Por diversas vezes fui publicamente apresentado, em ocasiões em que seria deslocado ou incómodo desmentir o apresentador, como tendo sido o responsável, o orientador, em suma, o director do Círculo de Poesia.  Ora, a verdade é bem diferente.  Como se deduz do que já atrás explicitamente contei, António Alçada Baptista não foi apenas o inspirador do Círculo de Poesia; depois de ter sido seu exclusivo programador nos primeiros meses10, passou a partilhar comigo, de um modo assíduo e atento, ainda que com algumas intermitências pelo meio, a responsabilidade das escolhas.  Até ao Verão de 1971, isto é, até à data em que se lavrou a escritura de constituição da Moraes como sociedade anónima e em que declinou o convite que então lhe foi feito de permanecer na empresa, nunca António Alçada Baptista, pelo meio das procelosas dificuldades – financeiras e outras – que foi ultrapassando, deixou de ser a constante e genuína alma da Moraes e, portanto (é mais que justo proclamá-lo nesta ocasião), daquele «Círculo de Poesia» de que me falou logo naquela noite de Maio ou Junho de 1958.

Março de 2006
Pedro Tamen


1  Portanto, ou em plena campanha eleitoral de Humberto Delgado ou logo a seguir às eleições, que se realizaram a 8 de Junho.

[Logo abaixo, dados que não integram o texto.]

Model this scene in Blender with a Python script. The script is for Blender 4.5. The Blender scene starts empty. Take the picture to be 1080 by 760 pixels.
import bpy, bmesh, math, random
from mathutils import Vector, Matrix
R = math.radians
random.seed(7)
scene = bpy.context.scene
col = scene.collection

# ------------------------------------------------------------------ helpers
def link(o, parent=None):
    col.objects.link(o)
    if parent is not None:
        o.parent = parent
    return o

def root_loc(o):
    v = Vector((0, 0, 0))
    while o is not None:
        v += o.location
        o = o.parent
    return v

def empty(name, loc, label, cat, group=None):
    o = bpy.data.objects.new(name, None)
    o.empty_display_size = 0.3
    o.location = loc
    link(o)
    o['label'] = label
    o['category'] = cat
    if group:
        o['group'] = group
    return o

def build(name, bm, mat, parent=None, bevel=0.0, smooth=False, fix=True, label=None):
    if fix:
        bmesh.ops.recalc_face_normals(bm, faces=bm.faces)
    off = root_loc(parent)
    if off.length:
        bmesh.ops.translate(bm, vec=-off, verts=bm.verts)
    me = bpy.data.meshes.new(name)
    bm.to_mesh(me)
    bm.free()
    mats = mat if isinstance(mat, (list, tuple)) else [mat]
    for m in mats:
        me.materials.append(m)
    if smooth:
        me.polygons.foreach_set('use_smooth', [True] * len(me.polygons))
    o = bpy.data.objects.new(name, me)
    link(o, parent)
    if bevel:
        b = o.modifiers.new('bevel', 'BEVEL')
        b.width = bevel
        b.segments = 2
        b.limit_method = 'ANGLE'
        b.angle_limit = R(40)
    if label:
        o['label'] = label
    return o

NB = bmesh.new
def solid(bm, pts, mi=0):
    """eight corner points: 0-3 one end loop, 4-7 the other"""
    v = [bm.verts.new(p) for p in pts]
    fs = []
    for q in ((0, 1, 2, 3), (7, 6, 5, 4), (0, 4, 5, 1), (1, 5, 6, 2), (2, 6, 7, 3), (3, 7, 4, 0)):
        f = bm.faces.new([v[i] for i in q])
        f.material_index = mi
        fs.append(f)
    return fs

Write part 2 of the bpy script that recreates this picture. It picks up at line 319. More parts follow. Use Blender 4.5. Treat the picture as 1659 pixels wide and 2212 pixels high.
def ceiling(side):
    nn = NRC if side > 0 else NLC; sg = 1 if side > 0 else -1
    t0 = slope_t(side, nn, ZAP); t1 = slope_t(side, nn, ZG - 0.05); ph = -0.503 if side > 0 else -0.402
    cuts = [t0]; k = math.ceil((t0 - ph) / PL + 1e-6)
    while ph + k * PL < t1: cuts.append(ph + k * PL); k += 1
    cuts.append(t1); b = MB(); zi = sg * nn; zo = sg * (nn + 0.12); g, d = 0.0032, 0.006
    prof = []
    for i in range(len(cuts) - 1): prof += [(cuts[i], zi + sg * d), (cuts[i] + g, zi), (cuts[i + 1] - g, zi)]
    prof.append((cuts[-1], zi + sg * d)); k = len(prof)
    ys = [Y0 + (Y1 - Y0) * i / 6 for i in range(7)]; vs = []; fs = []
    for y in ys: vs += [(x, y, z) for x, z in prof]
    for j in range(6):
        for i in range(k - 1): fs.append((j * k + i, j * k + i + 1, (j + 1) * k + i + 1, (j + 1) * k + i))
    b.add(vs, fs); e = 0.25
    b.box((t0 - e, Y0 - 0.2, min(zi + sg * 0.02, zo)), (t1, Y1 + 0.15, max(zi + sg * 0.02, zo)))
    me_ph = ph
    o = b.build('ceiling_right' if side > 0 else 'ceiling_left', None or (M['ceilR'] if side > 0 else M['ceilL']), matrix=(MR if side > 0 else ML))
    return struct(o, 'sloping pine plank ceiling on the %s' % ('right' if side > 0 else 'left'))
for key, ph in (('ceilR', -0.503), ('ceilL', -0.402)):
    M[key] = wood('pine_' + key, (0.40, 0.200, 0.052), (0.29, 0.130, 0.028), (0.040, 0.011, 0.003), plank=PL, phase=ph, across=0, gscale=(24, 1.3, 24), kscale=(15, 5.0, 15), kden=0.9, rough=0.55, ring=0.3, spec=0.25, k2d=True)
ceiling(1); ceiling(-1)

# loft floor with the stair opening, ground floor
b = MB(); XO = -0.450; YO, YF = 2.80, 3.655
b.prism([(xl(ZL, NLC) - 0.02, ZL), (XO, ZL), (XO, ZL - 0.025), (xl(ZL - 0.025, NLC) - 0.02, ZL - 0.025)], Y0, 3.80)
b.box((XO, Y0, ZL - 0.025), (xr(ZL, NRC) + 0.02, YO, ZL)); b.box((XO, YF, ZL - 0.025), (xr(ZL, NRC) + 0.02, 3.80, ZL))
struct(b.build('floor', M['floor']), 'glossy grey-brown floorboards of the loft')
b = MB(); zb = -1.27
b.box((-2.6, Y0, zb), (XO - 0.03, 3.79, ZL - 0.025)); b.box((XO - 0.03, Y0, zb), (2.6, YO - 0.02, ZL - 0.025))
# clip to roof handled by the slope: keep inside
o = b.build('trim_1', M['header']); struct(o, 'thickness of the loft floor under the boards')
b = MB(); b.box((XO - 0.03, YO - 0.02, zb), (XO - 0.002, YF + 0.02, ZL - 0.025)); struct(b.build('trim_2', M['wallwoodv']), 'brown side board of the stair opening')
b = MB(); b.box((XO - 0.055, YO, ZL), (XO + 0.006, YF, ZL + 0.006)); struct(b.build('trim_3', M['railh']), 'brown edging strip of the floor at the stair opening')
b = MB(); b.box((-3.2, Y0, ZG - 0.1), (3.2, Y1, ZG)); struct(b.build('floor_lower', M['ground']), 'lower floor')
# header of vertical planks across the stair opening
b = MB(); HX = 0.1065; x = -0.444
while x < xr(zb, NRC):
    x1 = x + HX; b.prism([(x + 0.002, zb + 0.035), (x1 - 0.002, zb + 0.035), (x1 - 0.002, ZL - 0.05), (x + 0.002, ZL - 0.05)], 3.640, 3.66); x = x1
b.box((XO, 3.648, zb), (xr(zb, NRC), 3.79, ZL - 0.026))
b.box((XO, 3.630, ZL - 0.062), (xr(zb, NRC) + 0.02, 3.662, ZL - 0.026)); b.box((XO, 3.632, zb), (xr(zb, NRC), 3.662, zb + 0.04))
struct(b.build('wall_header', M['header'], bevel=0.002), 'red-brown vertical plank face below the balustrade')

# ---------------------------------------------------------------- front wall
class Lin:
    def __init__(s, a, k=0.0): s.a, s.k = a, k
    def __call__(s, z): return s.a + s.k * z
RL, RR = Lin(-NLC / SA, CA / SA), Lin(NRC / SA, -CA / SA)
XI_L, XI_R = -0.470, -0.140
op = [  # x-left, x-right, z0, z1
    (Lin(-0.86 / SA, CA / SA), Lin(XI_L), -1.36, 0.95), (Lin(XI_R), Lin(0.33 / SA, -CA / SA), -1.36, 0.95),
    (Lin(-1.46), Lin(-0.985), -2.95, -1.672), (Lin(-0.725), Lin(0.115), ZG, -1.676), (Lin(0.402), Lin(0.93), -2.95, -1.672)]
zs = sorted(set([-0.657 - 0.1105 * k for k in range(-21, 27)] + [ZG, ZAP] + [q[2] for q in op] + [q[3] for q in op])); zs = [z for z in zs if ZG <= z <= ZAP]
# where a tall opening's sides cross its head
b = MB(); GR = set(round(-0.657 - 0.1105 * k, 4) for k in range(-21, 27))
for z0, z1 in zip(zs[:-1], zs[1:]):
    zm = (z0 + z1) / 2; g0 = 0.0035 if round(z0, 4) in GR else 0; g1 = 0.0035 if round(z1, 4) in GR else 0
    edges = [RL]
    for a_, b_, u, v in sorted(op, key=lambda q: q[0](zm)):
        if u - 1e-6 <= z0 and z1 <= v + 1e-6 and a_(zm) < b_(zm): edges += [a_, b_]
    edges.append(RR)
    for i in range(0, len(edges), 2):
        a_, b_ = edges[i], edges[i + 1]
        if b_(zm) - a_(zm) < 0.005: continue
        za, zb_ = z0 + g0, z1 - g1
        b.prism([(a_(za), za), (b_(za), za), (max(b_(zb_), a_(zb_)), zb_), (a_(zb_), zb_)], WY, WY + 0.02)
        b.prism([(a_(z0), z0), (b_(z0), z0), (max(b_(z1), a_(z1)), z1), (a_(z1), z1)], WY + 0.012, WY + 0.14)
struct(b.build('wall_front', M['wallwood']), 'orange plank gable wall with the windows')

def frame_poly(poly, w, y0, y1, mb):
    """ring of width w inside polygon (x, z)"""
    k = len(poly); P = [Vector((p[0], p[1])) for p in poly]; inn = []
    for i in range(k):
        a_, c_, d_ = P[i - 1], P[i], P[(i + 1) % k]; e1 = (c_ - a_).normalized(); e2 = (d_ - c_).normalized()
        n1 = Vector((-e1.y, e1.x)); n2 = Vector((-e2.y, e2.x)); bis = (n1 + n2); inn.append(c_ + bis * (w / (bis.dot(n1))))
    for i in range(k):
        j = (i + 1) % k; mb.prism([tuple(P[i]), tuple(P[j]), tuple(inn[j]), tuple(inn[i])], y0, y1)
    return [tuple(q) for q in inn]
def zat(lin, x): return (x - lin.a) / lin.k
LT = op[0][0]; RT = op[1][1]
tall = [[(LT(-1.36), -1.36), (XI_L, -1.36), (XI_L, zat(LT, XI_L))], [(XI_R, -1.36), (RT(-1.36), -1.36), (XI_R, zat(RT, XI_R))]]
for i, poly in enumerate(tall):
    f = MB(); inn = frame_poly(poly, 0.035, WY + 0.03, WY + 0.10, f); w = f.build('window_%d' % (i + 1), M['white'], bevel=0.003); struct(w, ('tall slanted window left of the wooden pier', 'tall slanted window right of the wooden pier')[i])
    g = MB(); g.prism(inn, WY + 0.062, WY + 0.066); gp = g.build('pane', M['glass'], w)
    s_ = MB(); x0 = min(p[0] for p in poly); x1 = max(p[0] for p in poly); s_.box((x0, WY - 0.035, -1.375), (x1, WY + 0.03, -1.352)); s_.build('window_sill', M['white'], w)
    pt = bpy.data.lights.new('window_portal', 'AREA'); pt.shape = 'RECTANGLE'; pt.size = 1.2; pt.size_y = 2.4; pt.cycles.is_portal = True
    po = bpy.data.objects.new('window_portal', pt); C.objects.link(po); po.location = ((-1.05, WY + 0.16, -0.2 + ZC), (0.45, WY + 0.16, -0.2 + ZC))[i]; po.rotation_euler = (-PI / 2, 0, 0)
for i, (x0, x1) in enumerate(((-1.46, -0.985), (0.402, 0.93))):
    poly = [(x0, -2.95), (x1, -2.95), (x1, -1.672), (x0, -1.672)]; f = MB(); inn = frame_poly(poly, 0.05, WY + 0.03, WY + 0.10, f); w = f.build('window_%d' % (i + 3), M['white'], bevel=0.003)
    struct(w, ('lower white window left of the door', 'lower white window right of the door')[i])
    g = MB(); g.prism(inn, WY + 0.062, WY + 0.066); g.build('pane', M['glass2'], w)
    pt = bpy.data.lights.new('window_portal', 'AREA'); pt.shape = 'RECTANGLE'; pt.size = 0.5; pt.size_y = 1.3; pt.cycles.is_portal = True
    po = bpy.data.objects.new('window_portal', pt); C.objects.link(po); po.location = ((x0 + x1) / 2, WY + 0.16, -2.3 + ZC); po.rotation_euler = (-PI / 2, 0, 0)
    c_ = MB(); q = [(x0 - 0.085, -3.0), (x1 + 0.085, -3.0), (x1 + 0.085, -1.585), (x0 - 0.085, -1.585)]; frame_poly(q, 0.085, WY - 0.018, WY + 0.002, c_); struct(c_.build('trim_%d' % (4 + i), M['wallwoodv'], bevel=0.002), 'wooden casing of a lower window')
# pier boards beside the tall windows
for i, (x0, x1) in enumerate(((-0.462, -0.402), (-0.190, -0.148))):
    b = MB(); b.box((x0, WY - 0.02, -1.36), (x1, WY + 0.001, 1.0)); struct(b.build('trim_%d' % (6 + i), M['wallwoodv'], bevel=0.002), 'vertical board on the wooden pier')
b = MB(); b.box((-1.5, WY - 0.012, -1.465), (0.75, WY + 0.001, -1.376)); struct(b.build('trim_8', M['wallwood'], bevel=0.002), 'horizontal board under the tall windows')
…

2  Adopto desde já a grafia «Moraes» (com e), apesar de tal grafia, que era a tradicional da firma anterior, só ter sido restaurada em 1971, por ocasião da constituição da sociedade anónima.

3  O qual, aliás, estivera presente naquela mesma reunião que acabava de terminar.

4  Da qual passou a prescindir-se numa fase mais adiantada da colecção.

5  20 Anos da Colecção Círculo de Poesia, 20 Anos de Poesia Portuguesa, org., pref. e notas de Pedro Tamen, Moraes, Círculo de Poesia, 1977, p. 11.

6  Apenas me lembro de um – o de Mário Cesariny, que não perdeu ocasiões de exprimir a sua activa detestação do que a Moraes significava.

7  20 Anos..., op. cit., p. 13.

8  Recordo-me, por exemplo, de que foi António Ramos Rosa que me pôs na pista dos poetas brasileiros Carlos Nejar e Armindo Trevisan.

9  Fernando Ferreira de Loanda organizou para o «Círculo» em 1967 uma Antologia da Nova Poesia Brasileira que constituiu o que já considerei ter sido o maior dissabor e desastre de toda a história da colecção.  Com efeito, por deficiência de informação e do serviço prestado pelo intermediário entre Autor e Editor, o livro acabou por sair «a seco», sem quaisquer notas ou prefácios, sem sombra de aparato crítico.  Foi rapidamente retirado do mercado a pedido do Autor.

10  Note-se que, de todos os títulos publicados pelo «Círculo» até ao fim de 1959, apenas os 35 Poemas de Cristovam Pavia não foram «angariados» por António Alçada Baptista.